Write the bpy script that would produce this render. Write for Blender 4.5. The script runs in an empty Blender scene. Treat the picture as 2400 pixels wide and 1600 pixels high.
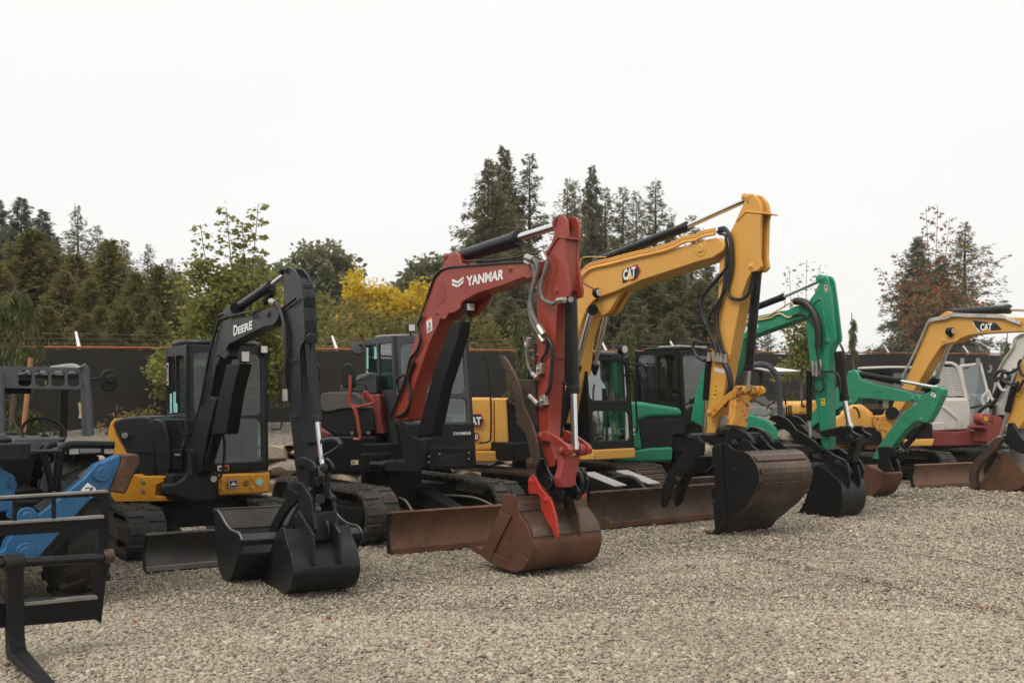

--

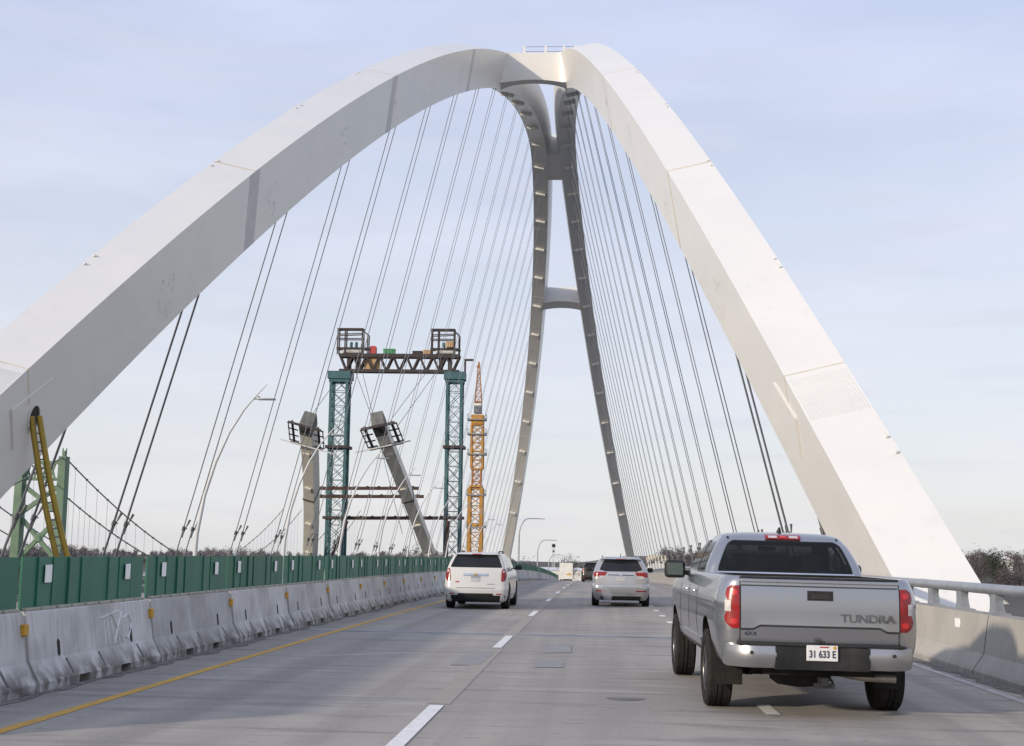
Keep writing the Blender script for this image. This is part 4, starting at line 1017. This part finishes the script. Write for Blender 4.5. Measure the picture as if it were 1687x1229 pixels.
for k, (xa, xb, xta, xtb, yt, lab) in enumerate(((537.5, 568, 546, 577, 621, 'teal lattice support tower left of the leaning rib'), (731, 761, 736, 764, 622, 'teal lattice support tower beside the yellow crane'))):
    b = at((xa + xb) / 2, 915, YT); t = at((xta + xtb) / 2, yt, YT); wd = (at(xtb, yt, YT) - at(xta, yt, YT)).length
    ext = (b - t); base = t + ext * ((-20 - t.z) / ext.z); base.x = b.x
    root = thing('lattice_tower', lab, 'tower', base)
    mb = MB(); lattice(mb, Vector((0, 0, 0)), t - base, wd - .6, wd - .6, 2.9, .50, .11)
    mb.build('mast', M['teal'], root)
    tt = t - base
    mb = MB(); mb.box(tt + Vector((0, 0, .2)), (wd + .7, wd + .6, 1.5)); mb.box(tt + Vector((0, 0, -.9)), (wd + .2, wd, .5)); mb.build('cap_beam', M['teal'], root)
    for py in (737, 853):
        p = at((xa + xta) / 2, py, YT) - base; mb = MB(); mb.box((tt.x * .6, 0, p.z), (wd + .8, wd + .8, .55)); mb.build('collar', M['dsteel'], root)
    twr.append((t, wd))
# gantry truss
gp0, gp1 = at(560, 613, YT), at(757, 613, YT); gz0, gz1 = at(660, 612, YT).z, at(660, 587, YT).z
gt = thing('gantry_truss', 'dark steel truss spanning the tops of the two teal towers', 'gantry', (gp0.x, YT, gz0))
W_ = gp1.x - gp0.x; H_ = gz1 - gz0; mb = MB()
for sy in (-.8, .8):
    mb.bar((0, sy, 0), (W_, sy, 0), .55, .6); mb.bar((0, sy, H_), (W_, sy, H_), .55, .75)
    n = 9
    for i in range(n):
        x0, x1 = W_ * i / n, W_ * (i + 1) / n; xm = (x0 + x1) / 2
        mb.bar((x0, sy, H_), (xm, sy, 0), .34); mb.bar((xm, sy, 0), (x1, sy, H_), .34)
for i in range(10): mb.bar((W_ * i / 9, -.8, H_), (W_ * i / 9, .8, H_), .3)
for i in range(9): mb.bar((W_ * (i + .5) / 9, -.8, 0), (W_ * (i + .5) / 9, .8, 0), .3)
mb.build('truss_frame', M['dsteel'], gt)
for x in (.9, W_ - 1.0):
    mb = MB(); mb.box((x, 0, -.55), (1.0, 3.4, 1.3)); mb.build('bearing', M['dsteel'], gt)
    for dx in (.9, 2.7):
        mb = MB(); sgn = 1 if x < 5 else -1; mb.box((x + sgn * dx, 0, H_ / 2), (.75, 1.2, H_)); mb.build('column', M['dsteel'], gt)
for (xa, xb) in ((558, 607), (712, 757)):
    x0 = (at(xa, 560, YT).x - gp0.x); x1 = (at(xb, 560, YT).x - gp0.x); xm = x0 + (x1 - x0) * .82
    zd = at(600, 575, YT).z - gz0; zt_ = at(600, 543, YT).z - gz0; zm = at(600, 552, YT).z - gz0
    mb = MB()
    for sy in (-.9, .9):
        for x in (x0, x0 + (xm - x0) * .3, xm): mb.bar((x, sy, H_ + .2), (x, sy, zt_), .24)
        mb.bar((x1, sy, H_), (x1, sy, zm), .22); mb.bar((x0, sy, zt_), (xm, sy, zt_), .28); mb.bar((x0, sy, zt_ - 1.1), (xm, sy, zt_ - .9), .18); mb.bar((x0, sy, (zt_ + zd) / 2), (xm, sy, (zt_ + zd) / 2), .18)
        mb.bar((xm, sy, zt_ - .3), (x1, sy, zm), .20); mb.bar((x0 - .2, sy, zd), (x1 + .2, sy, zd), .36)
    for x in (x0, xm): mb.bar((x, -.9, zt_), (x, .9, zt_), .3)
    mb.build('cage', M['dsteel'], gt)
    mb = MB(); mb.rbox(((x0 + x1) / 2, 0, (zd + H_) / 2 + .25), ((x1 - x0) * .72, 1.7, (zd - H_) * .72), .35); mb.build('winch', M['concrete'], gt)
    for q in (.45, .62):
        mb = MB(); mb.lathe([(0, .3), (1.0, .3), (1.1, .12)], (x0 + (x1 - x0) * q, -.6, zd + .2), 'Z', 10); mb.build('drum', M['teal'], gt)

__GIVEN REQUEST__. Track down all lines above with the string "Blender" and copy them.

__ANSWER FOR THIS EXERCISE__.
Write the bpy script that would produce this render. Write for Blender 4.5. The script runs in an empty Blender scene. Treat the picture as 2400 pixels wide and 1600 pixels high.
Keep writing the Blender script for this image. This is part 4, starting at line 1017. This part finishes the script. Write for Blender 4.5. Measure the picture as if it were 1687x1229 pixels.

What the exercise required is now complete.